3. Why the west will learn no lessons from the fall of Kabul
Nesrine Malik in The Guardian
on history repeating itself
“For more than two decades, this has been the governing logic of the war on terror: US and British leaders make the ‘difficult and brave’ moral decisions, and then someone else worries about the consequences,” argues Nesrine Malik. Writing for The Guardian, she suggests that “the chaos in Kabul” is “simply the latest instalment in a long-running drama whose protagonists never change. There is no closure and no responsibility.” Remembering the time of the Iraq war, Malik adds: “Nothing has been resolved, no lessons have been learned, no meaningful assessment of the war on terror has been passed. Suddenly it is 2003 again.” She concludes that the reality of the war is that, in the end, it was not about ending terror, or freeing women, but “high-profile revenge enacted on low-profile soft targets”.
4. I was born in the UK but the Home Office threatened to deport me
Ace Ruele for Metro
on ‘fighting for survival’
“As I was sitting in my cell, one of the prison guards handed me a letter addressed from the Home Office,” begins actor Ace Ruele in an article for Metro. Recalling the moment in 2010, he explains that he’d “been in jail for about three years by then after stupidly committing robbery with an imitation firearm during a particularly desperate time in my life – and regretting it ever since”. Having been born in the UK, he was reduced to tears to learn that the government wanted to deport him to Jamaica, which he had “only ever fleetingly visited twice in my life”. He said he has been “fighting for… survival ever since”. Ruele concluded: “I believe anybody born in the UK should be exempt from deportation or having to go on temporary leave, regardless of their circumstances and whether they’ve been in jail.”

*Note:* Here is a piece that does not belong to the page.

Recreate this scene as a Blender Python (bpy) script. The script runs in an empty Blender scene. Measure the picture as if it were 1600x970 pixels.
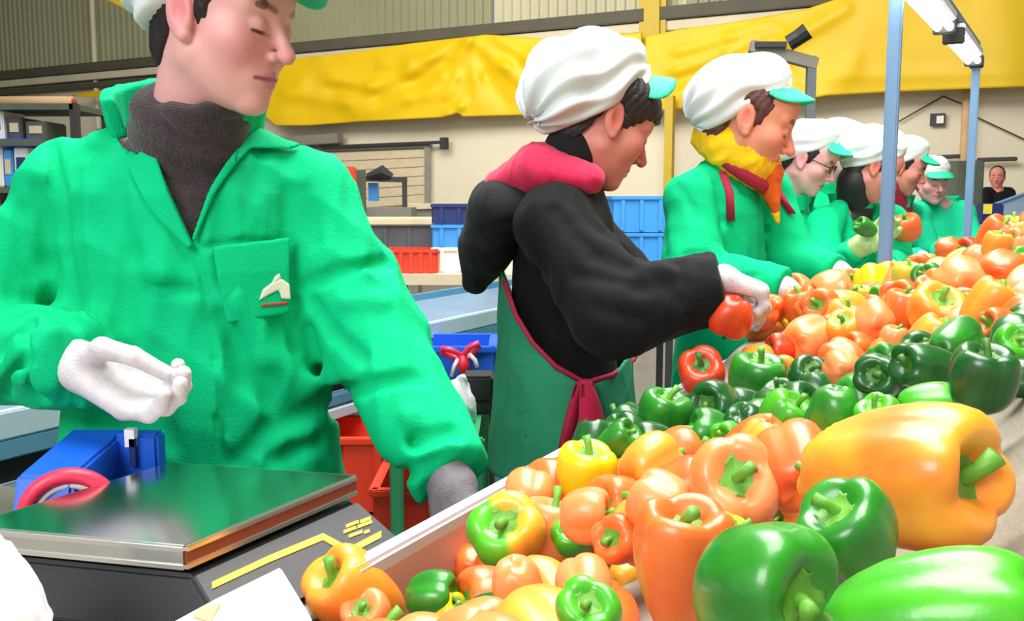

5. Paralympians are athletes, so please don’t call us heroes
Liz Johnson for The Times
on the need for a new narrative
The Tokyo 2020 Paralympic Games are a “thrilling time” for athletes but also one of “inevitable mispronunciations (‘Para-o-lympics’)” and “clunky terminology describing disabled athletes”, writes Liz Johnson for The Times. The gold, silver and bronze Paralympic swimming medallist adds that “nothing makes me cringe more than when people talk about these athletes as if they collectively embody a Hollywood-style story of triumph against adversity”. The “cranking up the pedestal for Paralympians” only serves to present us with “one acceptable, understood picture of what a disabled person can aspire to be”. As the Games begin, she argues: “We cannot deify Paralympians if this means placing the wider disabled community in their shadow.”